**Problem statement:**
Quote verbatim the span of lines that begins the listing below and closes with the line containing "lo.rotation_euler = (-sd).to_track_quat('-Z', 'Y').to_euler();".

**Information supplied:**
════════
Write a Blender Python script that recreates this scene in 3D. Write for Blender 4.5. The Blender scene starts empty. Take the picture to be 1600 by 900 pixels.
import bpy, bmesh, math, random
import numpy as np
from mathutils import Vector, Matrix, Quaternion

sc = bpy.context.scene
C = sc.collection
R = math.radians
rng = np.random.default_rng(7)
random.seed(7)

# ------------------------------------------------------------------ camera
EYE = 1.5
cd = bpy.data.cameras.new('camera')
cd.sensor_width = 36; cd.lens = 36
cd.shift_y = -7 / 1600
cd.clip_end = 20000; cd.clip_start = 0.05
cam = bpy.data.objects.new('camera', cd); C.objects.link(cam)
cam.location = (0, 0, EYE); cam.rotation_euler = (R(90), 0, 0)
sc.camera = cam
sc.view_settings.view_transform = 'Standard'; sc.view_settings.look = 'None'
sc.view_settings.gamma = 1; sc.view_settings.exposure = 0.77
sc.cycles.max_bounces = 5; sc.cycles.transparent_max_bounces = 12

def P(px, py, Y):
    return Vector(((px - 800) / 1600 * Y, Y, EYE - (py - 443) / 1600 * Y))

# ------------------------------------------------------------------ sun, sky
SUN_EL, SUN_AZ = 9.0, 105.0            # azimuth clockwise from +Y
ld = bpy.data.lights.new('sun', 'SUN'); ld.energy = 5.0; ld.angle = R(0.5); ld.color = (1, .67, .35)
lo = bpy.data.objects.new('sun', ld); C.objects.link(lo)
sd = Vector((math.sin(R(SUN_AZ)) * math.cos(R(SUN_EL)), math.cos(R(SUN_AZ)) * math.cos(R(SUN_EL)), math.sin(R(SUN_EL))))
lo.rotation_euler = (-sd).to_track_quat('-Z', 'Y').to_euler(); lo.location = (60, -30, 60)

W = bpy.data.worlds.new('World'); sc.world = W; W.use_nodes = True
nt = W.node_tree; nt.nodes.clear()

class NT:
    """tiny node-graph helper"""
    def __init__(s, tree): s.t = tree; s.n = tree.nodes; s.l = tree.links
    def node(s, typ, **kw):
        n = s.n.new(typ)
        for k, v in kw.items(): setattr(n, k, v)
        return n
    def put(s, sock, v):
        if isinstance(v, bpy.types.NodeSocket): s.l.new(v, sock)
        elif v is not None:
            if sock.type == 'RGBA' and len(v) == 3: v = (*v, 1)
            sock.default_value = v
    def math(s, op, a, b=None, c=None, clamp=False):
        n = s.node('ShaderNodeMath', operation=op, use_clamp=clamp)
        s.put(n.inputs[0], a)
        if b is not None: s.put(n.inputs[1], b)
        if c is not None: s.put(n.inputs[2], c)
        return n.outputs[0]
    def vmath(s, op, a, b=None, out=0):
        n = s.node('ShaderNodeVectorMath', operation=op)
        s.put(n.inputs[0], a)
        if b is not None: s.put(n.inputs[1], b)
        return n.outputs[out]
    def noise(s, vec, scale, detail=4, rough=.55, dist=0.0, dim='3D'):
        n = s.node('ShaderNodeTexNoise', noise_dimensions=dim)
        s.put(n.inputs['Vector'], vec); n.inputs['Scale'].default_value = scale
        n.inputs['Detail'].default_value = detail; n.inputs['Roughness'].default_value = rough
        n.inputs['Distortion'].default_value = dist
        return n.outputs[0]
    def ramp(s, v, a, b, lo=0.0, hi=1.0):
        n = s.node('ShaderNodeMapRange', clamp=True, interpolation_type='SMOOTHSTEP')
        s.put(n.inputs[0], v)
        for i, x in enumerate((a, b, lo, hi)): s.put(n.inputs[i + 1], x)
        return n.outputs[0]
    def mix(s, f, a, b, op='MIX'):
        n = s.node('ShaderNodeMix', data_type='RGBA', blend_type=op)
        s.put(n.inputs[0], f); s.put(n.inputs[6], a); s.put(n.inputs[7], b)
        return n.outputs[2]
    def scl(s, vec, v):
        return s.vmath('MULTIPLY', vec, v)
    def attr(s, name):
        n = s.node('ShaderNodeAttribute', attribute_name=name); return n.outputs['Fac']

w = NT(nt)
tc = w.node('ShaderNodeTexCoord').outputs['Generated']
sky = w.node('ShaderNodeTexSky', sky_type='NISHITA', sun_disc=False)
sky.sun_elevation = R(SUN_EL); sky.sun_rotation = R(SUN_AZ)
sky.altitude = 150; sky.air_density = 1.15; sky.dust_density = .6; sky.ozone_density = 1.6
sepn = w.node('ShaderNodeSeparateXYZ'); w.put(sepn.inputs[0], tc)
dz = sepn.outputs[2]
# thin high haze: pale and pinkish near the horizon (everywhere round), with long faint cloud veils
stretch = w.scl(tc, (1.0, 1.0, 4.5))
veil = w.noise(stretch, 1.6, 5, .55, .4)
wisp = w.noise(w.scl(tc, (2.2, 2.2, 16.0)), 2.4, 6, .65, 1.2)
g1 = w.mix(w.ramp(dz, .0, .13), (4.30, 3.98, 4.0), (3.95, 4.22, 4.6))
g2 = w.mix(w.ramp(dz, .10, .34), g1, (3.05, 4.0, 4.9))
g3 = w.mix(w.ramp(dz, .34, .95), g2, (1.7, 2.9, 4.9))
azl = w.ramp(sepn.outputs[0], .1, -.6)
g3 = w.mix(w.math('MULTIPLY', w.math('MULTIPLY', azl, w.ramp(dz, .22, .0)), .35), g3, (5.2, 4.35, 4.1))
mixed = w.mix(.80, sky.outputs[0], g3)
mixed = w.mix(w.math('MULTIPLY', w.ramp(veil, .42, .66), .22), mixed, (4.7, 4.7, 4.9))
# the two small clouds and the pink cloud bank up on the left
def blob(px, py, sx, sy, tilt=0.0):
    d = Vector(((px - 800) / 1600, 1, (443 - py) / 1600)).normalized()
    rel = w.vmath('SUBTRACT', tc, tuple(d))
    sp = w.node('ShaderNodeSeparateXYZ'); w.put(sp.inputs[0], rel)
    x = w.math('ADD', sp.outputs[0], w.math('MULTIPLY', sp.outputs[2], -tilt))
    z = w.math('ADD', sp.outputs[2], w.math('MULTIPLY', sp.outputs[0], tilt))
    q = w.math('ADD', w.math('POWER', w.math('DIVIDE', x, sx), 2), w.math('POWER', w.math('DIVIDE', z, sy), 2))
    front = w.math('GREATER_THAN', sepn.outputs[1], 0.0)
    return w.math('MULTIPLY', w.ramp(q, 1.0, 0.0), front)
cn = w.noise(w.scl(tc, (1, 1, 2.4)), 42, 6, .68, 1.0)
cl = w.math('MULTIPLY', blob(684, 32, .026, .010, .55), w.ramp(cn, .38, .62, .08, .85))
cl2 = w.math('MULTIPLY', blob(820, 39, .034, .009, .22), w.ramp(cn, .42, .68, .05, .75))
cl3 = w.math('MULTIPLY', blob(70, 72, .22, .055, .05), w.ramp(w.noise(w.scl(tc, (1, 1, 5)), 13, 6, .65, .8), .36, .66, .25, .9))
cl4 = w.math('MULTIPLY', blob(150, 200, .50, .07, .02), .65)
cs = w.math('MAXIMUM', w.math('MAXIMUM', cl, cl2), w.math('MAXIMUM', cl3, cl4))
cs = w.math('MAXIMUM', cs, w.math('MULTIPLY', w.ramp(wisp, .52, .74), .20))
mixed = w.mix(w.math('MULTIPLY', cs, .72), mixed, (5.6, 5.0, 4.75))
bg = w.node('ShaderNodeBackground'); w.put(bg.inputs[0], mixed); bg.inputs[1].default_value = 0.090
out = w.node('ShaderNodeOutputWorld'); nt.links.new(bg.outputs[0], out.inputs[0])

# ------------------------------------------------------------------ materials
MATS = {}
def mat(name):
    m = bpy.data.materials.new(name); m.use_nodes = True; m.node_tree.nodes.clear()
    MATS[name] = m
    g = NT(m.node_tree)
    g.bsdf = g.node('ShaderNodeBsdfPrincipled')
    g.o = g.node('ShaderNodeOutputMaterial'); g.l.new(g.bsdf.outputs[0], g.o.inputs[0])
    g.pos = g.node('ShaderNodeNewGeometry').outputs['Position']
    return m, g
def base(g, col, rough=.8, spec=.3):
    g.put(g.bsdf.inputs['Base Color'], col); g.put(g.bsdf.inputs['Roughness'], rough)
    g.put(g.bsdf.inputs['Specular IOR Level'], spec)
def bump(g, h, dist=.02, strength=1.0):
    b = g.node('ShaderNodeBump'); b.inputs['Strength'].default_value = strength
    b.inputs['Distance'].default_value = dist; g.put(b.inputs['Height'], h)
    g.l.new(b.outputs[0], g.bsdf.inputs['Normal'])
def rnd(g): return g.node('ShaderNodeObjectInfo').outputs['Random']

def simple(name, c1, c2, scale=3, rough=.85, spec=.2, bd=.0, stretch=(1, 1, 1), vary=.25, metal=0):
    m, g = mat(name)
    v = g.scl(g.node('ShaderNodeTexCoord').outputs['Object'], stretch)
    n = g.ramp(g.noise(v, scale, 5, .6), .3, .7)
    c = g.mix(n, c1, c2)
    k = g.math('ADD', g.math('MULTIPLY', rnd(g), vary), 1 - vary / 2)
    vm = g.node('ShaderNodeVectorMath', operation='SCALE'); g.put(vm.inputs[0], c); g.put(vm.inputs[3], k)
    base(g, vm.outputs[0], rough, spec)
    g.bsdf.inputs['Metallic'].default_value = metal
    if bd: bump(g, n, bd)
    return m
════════
**Solution for this problem:**
Write a Blender Python script that recreates this scene in 3D. Write for Blender 4.5. The Blender scene starts empty. Take the picture to be 1600 by 900 pixels.
import bpy, bmesh, math, random
import numpy as np
from mathutils import Vector, Matrix, Quaternion

sc = bpy.context.scene
C = sc.collection
R = math.radians
rng = np.random.default_rng(7)
random.seed(7)

# ------------------------------------------------------------------ camera
EYE = 1.5
cd = bpy.data.cameras.new('camera')
cd.sensor_width = 36; cd.lens = 36
cd.shift_y = -7 / 1600
cd.clip_end = 20000; cd.clip_start = 0.05
cam = bpy.data.objects.new('camera', cd); C.objects.link(cam)
cam.location = (0, 0, EYE); cam.rotation_euler = (R(90), 0, 0)
sc.camera = cam
sc.view_settings.view_transform = 'Standard'; sc.view_settings.look = 'None'
sc.view_settings.gamma = 1; sc.view_settings.exposure = 0.77
sc.cycles.max_bounces = 5; sc.cycles.transparent_max_bounces = 12

def P(px, py, Y):
    return Vector(((px - 800) / 1600 * Y, Y, EYE - (py - 443) / 1600 * Y))

# ------------------------------------------------------------------ sun, sky
SUN_EL, SUN_AZ = 9.0, 105.0            # azimuth clockwise from +Y
ld = bpy.data.lights.new('sun', 'SUN'); ld.energy = 5.0; ld.angle = R(0.5); ld.color = (1, .67, .35)
lo = bpy.data.objects.new('sun', ld); C.objects.link(lo)
sd = Vector((math.sin(R(SUN_AZ)) * math.cos(R(SUN_EL)), math.cos(R(SUN_AZ)) * math.cos(R(SUN_EL)), math.sin(R(SUN_EL))))
lo.rotation_euler = (-sd).to_track_quat('-Z', 'Y').to_euler(); lo.location = (60, -30, 60)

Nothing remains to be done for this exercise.